Dengan kondisi wu wei/mushin/kosong Prabowo ini, tentu teori dasar taichi yang menunggu serangan lalu dibalikan ke lawan semakin efektif. Terlihat saat Prabowo menjelaskan fungsinya saat itu sebagai alat negara yang harus melindungi warga negara dari ancaman dari luar atau dalam negeri, terhadap nyawa rakyat yang lebih banyak sesuai hirarki kemiliterannya membuat sang penannya tampak tersenyum aneh--saya menyebutnya "meringis".
Jawaban balik yang secara alamiah akhirnya membuat "langit" atau semesta yang berkerja sendiri untuk mengklarifikasi masalah ini. Termasuk polemik "pemberhentian dengan hormat" dan "pemecatan". Tentu ini blunder besar bagi penanya yang secara esensi lebih tegas "terpecat" nya saat menjabat menteri pada era pemerintahan Gus Dur. Rasanya kok malah seperti membuka aib sendiri--aib yang sebenarnya banyak yang terlupa atau tidak menyadarinya.

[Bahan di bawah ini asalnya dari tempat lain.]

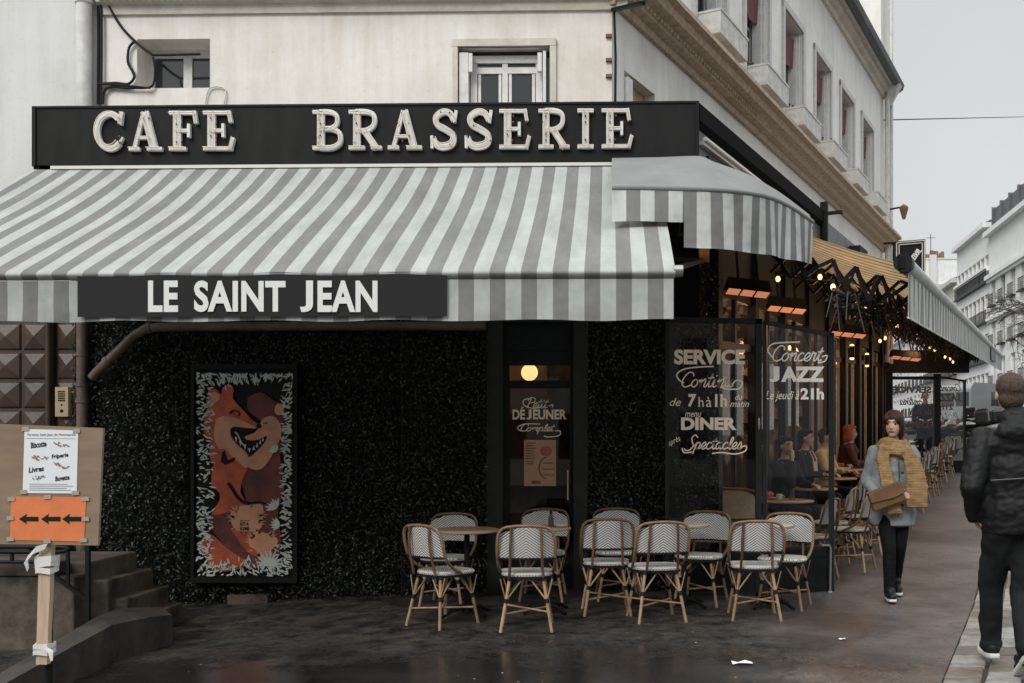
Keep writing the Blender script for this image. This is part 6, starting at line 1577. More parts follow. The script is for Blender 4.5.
seated('seated person resting the chin on one hand behind the lettered glass', sloc(783, 11.9, -.02), face_r-R(25), 'suit_dark', 'hair_black', arm='chin', yaw=R(-10), skin='skin')
seated('seated person in a dark jacket over a pink shirt, seen in profile behind the glass', sloc(803, 12.9, .02), face_r+R(-12), 'suit_dark', 'hair_black', yaw=R(8), shirt='shirt_pink')
seated('seated person in a pale yellow top, in profile beside the glass screen post', sloc(823, 13.9, -.02), face_r+R(-5), 'blouse_yellow', 'hair_black', yaw=R(6), longhair=False)
seated('seated person with red curly hair and dark clothes beyond the glass screen post', sloc(847, 15.2, -.02), face_r+R(10), 'maroon', 'hair_red', yaw=R(0), longhair=True)
bq = thing('banquette', 'dark bench seat running along the terrace glazing under the guests', 'bench', AF(K-.25, 14, 0))
m_ = MB(); rows = []
for d in ylin(10.9, 20, 20):
    g = gz(0, AF(3, d, 0).y); row = [AF(K-.03, d, g+.05), AF(K-.03, d, g+.43), AF(K-.42, d, g+.43), AF(K-.42, d, g+.05)]; rows.append(row)
m_.grid(rows, smooth=False); mk('seat', m_, 'leather_red', bq)
# standing waiter/customer beyond the far screen
p = W(925, HY, 24.5)
st = thing('person', 'person in dark clothes standing beyond the far glass screen', 'person', (p.x, p.y, gz(p.x, p.y)), PI-R(15)); m_ = MB()
for s_ in (-1, 1): m_.cap((s_*.1, 0, .9), .085, (s_*.1, .02, .5), .06); m_.cap((s_*.1, .02, .5), .056, (s_*.1, 0, .1), .04); m_.cap((s_*.1, 0, .06), .035, (s_*.11, .14, .04), .03)
m_.cap((0, 0, .95), .13, (0, 0, 1.35), .14); m_.ell((0, 0, 1.42), (.2, .1, .08)); m_.cap((0, 0, 1.45), .055, (0, .02, 1.57), .05); H = head(m_, (0, .03, 1.66), 0)
for s_ in (-1, 1): m_.cap((s_*.2, 0, 1.42), .05, (s_*.26, .05, 1.12), .04); m_.cap((s_*.26, .05, 1.12), .04, (s_*.12, .26, 1.1), .028); hand(m_, (s_*.12, .26, 1.1), (-s_*.5, 1, 0), (0, 0, -1), s_)
fmk('body', m_, 'skin', st, .010, 2); face_bits(st, H)
m_ = MB(); m_.cap((0, 0, .9), .16, (0, 0, 1.35), .165); m_.cap((-.15, 0, 1.42), .075, (.15, 0, 1.42), .075)
for s_ in (-1, 1): m_.cap((s_*.2, 0, 1.42), .072, (s_*.26, .05, 1.12), .06); m_.cap((s_*.26, .05, 1.12), .06, (s_*.14, .22, 1.1), .048)
fmk('coat', m_, 'suit_dark', st, .015, 2)
m_ = MB()
for s_ in (-1, 1): m_.cap((s_*.1, 0, .9), .105, (s_*.1, .02, .5), .075); m_.cap((s_*.1, .02, .5), .075, (s_*.1, 0, .08), .06)
fmk('trousers', m_, 'suit_dark', st, .015, 2)
m_ = MB(); m_.ell((0, .0, 1.70), (.09, .10, .085)); fmk('hair', m_, 'hair_black', st, .012, 1)

# ================================================================== LEFT FOREGROUND
sp = thing('notice_board', 'brown plywood notice board on a wooden post with a white leaflet and orange arrow sheet', 'sign', (FW(42, 0, 5.5).x, 5.5, gz(-3, 5.5)))
Yb = 5.45
XBd = lambda a, b, y: FW(a, b, Yb)+Vector((0, y, 0))
def slabpx(mb, pts, y0, y1):
    v = [XBd(a, b, y0) for a, b in pts]+[XBd(a, b, y1) for a, b in pts]; n = len(pts)
    mb.add(v, [tuple(range(n)), tuple(range(2*n-1, n-1, -1))]+[(i, n+i, n+(i+1) % n, (i+1) % n) for i in range(n)])
m_ = MB(); slabpx(m_, [(-48, 422), (103, 428), (98, 545.5), (-50, 543)], 0, .02); mk('board', m_, 'plywood', sp)
m_ = MB(); slabpx(m_, [(25, 429), (78.5, 430.5), (77, 493.5), (23, 493)], -.004, -.001); lf_ = mk('leaflet', m_, 'paper', sp)
m_ = MB(); Xl = lambda a, b, y: XBd(a, b, -.0055+y)
put_text(m_, 'Paroisse Saint Jean de Montmartre', Xl, 28, 436.5, 76, 433.5, 0)
for (s_, a, b, c_, d_) in (('Biscotte', 31, 447.5, 47, 441.5), ('Friperie', 52, 459, 69, 453.5), ('Livres', 29, 472, 44.5, 466.5), ('Buvette', 55.5, 480.5, 70, 475.5)): put_text(m_, s_, Xl, a, b, c_, d_, 0, bold=.03, rot=-.13, shear=.2)
sub('print', m_, 'ink', lf_)
m_ = MB(); rr = random.Random(8)
for k in range(4): m_.ribbon([(30, 484+k*2), (rr.uniform(66, 74), 484.3+k*2)], .5, 0, 0, Xl)
m_.ribbon([(27, 438.3), (76, 438.8)], .35, 0, 0, Xl)
for (x, y) in ((57, 444), (66, 445), (37, 457), (45, 458), (57, 464), (66, 468), (36, 478), (42, 477)):
    for k in range(5): m_.ribbon([(x-3+k*1.2, y+rr.uniform(-2, 2)), (x-2+k*1.5, y+rr.uniform(-2, 2))], rr.uniform(.6, 1.4), -.0003*k, -.0003*k, Xl)
sub('small_print', m_, 'ink_grey', lf_)
m_ = MB()
for (x, y) in ((34, 457), (38, 459), (60, 465), (64, 467), (60, 445)): m_.ribbon([(x-1.5, y), (x+1.8, y+1)], 1.6, -.002, -.002, Xl)
sub('picture_marks', m_, 'ink_red', lf_)
m_ = MB(); slabpx(m_, [(11.5, 496.5), (86.5, 497), (84.5, 541.5), (10.5, 540)], -.004, -.001); og = mk('arrow_sheet', m_, 'orange_sheet', sp)
m_ = MB()
for x0 in (19.5, 41.5, 62.5):
    P = [(0, 0), (8, -5.3), (7.2, -2.3), (19.5, -2.3), (19.5, 2.3), (7.2, 2.3), (8, 5.3)]; m_.add([XBd(x0+a, 519+b, -.0055) for a, b in P], [tuple(range(7))])
sub('arrow', m_, 'ink', og)
m_ = MB()
for k, (x, y) in enumerate(((26, 429), (77, 431), (24, 492), (76, 493), (12, 499), (86, 499), (11, 539), (84, 540), (48, 497), (48, 541), (86, 519), (11, 518))): slabpx(m_, [(x-3.4, y-2.0), (x+3.4, y-2.4), (x+3.8, y+1.8), (x-3.6, y+2.3)], -.0075-.0002*k, -.0062-.0002*k)
mks('tape', m_, 'tape', sp)
m_ = MB(); P = [(37, 540), (49.5, 540), (44.5, 665.5), (33.5, 665.5)]; slabpx(m_, P, .022, .062); mk('post', m_, 'wood_plain', sp)
m_ = MB(); a = XBd(39.3, 660, .085); b = XBd(39.3, 545, .085); b.z = FW(39, 552, Yb).z; gzz = gz(a.x, a.y); m_.tube([(a.x, a.y, gzz), (a.x+.01, a.y, b.z)], .021, 10); m_.box((a.x-.16, a.y-.16, gzz), (a.x+.16, a.y+.16, gzz+.02)); mk('stand_pole', m_, 'black_paint', sp)
m_ = MB()
for (y0_, px0, px1) in ((560, 34, 50), (565, 34.5, 49.5), (570, 35, 49), (648, 32.5, 46), (652, 32.5, 46)):
    z = FW(40, y0_, Yb).z; x0, x1 = FW(px0, y0_, Yb).x, FW(px1, y0_, Yb).x; r = random.Random(y0_)
    m_.slab([(x0, Yb+.01, z), (x1, Yb+.01, z+r.uniform(-.012, .012)), (x1+.005, Yb+.07, z), (x1-.01, Yb+.115, z), (x0, Yb+.115, z), (x0-.004, Yb+.06, z+.01), (x0, Yb+.008, z-.006)], [.032]*7, .006, (0, 0, 1))
q = XBd(46, 648, .0); m_.slab([q, q+Vector((.03, -.005, -.02)), q+Vector((.035, -.005, -.07))], [.02, .03, .012], .005, (1, 0, .4)); q = XBd(35, 553, 0); m_.slab([XBd(47, 546, -.005), XBd(36, 550, -.012), XBd(27, 560, -.01), XBd(28, 570, 0)], [.035, .05, .045, .02], .006, (.5, 0, 1))
mks('ribbon_tie', m_, 'ribbon_white', sp)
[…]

Peluru dan senjata pamungkas yang dihambukan ini jelas merugikan pihak tetangga (jika menyadarinya). Masih tersisa empat debat lagi yang memungkinkan Prabowo - Hatta menjabarkan pokok-pokok pikirannya lebih detail dan teknis. Cerita masih panjang sedangan tetangganya mesti koordinasi lagi untuk mendaur ulang statemen dan jurus awal debat pertama.
Belum lagi, pertanyaan soal HAM dan jawabannya, suka tidak suka malah membuat calon pemilih lebih bersimpati kepada Prabowo. Suka tidak suka, harus diakui oleh tetangganya jika Prabowo merebut hati rakyat lewat serangan pertanyaan ini.